$2,795,000 Bridge Financing for a 48% Occupied, Un-Anchored, Strip-Retail Center in Norwalk, CA

Rate: Prime + 0.50%
Term: 3 Years
Amortization: Interest Only
Loan to Value: 68.7% LTC
Lender Fee: 0.50%
Prepayment: None
Guarantee: One fund-level guarantee and two individual guarantees.

Transaction Description:

George Smith Partners arranged a $2,795,000 ($267/Building SF) bridge loan to finance the acquisition and re-positioning of a 48% occupied, 10,480 sf strip retail center in Norwalk, CA. The proceeds will be used to acquire the asset and to sub-divide and re-tenant a 6,500 sf, vacant, former automotive space.

Challenges:

The Existing Tenant is paying a rental rate that the capital markets perceived to be at market but below the sponsor’s pro-forma rental rates for the vacant spaces. Furthermore, the Appraiser also concluded a market rate at the lower end of the spectrum.

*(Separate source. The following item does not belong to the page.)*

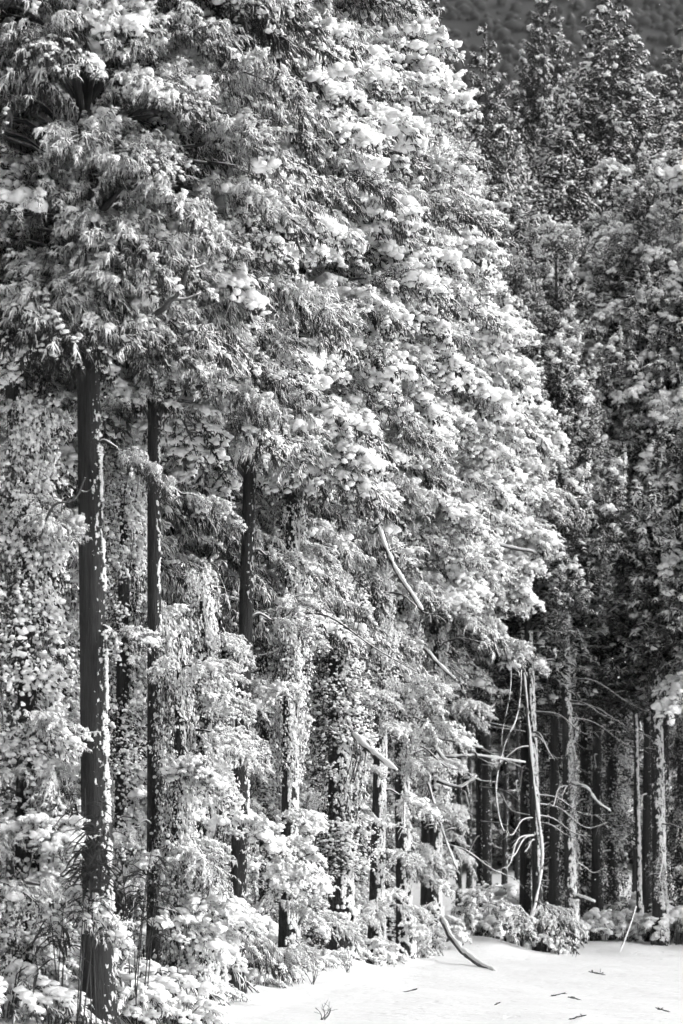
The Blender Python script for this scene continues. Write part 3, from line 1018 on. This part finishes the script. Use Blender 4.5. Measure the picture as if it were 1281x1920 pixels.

This resulted in a lower appraised value and stabilized cash-flow. The Sponsor had a signed LOI at their pro-forma rental rate in hand, but would not be converted into a signed lease until near the escrow closing date.

Solution:

George Smith Partners was able to identify operating expenses in the appraisal that could be adjusted down resulting in a higher net operating income and value. GSP was also able to convince the Lender to raise their LTC constraint given the Sponsorship’s track record of successful retail projects. The final result was a loan amount reflective of the Lender’s term sheet.